Recuerdo especialmente una familia de cuatro viejecitos. Aparentaban por lo menos 90 años. Hablando con ellos nos dijeron que la señora tenía solo sesenta y tantos años y su marido tampoco llegaba a los setenta. Y los otros dos ancianos eran sus hijos, de solo cuarenta y tantos años. La mala alimentación y los trabajos los habían reducido de esa manera.

Ella acudía a comer al comedor de los padres carmelitas y de allí le llevaba la comida a su esposo, que no puede andar. Su cara irradiaba bondad.

Los padres carmelitas de La Habana y de Matanzas son unos misioneros admirables que ayudan a la gente, visitan a los enfermos, dan de comer a los ancianos y atienden un montón de iglesitas por los campos, donde anuncian el evangelio superando todas las dificultades del mundo.

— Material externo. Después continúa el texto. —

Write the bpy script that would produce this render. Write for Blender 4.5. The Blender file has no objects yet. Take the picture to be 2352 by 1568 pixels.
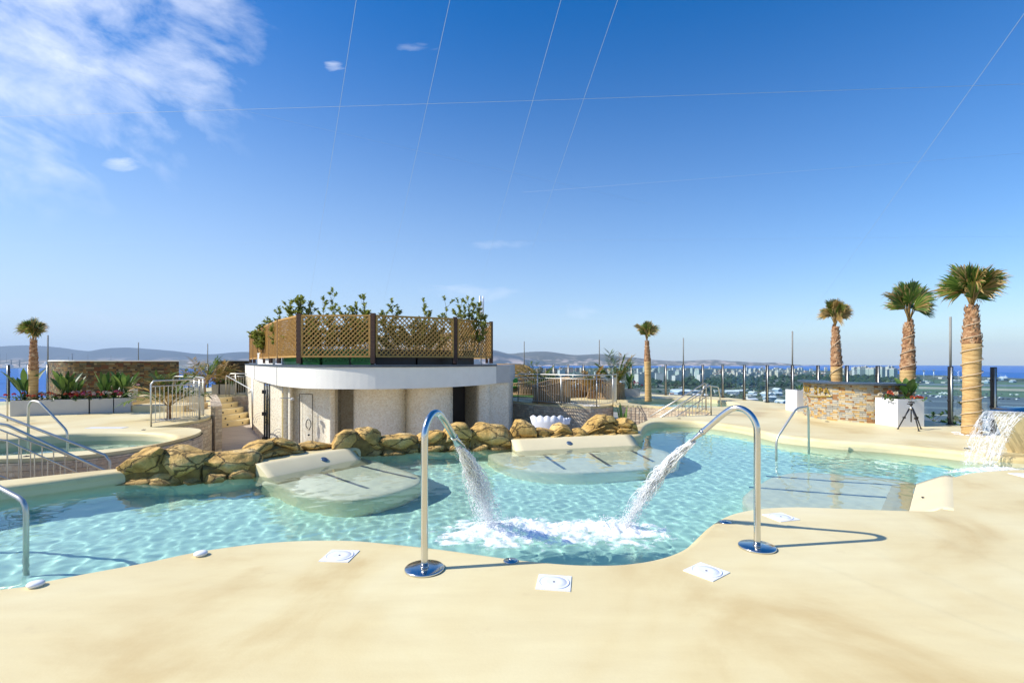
import bpy, math, random
import numpy as np
from mathutils import Vector, Matrix, noise
from mathutils.geometry import tessellate_polygon
PI = math.pi
S = bpy.context.scene
COL = S.collection
R = random.Random(7)

# ------------------------------------------------------------------ camera, light, exposure
FD, CX, HY, EYE = 1130.3, 1176.0, 831.5, 1.6      # focal length and horizon in 2352-wide picture units
cam = bpy.data.objects.new('camera', bpy.data.cameras.new('camera')); COL.objects.link(cam); S.camera = cam
cam.location = (0, 0, EYE); cam.rotation_euler = (PI / 2, 0, 0)
cam.data.sensor_width = 36; cam.data.lens = 36 * FD / 2352
cam.data.shift_y = (HY - 784) / 2352
cam.data.clip_start = .05; cam.data.clip_end = 40000
SUN_EL, SUN_DIR = math.radians(41), (-.988, -.155)
V = Vector((SUN_DIR[0] * math.cos(SUN_EL), SUN_DIR[1] * math.cos(SUN_EL), math.sin(SUN_EL))).normalized()
L = bpy.data.lights.new('sun', 'SUN'); L.energy = 4.1; L.angle = math.radians(.5); L.color = (1, .955, .87)
so = bpy.data.objects.new('sun', L); COL.objects.link(so); so.rotation_euler = V.to_track_quat('Z', 'Y').to_euler()
so.location = (-20, 0, 30)
L.cycles.is_caustics_light = True
S.view_settings.view_transform = 'Standard'; S.view_settings.look = 'None'; S.view_settings.exposure = .52
S.view_settings.gamma = 1
S.cycles.use_denoising = True; S.cycles.max_bounces = 8; S.cycles.transparent_max_bounces = 24
S.cycles.transmission_bounces = 8; S.cycles.volume_bounces = 0; S.cycles.sample_clamp_indirect = 6
S.cycles.caustics_refractive = True; S.cycles.caustics_reflective = False; S.cycles.blur_glossy = .5

W = bpy.data.worlds.new('World'); S.world = W; W.use_nodes = True
def nd(nt, kind, ins=None, **kw):
    n = nt.nodes.new('ShaderNode' + kind)
    for k, v in kw.items(): setattr(n, k, v)
    for k, v in (ins or {}).items():
        if isinstance(v, bpy.types.NodeSocket): nt.links.new(v, n.inputs[k])
        else: n.inputs[k].default_value = v
    return n
def mth(nt, op, a, b=0.0, clamp=False):
    n = nt.nodes.new('ShaderNodeMath'); n.operation = op; n.use_clamp = clamp
    for i, v in enumerate((a, b)):
        if isinstance(v, bpy.types.NodeSocket): nt.links.new(v, n.inputs[i])
        else: n.inputs[i].default_value = v
    return n.outputs[0]
def ramp(nt, fac, stops, mode='LINEAR'):
    n = nt.nodes.new('ShaderNodeValToRGB'); nt.links.new(fac, n.inputs[0]); cr = n.color_ramp; cr.interpolation = mode
    while len(cr.elements) < len(stops): cr.elements.new(.5)
    for e, (p, c) in zip(cr.elements, stops):
        e.position = p; e.color = tuple(c) + (1,) if len(c) == 3 else c
    return n.outputs[0]
def mixc(nt, fac, a, b, mode='MIX'):
    n = nt.nodes.new('ShaderNodeMix'); n.data_type = 'RGBA'; n.blend_type = mode
    for i, v in ((0, fac), (6, a), (7, b)):
        if isinstance(v, bpy.types.NodeSocket): nt.links.new(v, n.inputs[i])
        else: n.inputs[i].default_value = v if i == 0 else (tuple(v) + (1,))[:4]
    return n.outputs[2]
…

Me ha llenado de gozo compartir la vida con personas que no tienen casi nada, pero aman sinceramente al Señor y a la Virgen. Doy gracias a Dios por cada uno de ellos y por los días que he pasado en Cuba.


Aunque pueda sorprenderles, Luciana y su marido (el del centro) tienen poco menos de 70 años. El hijo de la izquierda solo 49 y el de la derecha aún es más joven.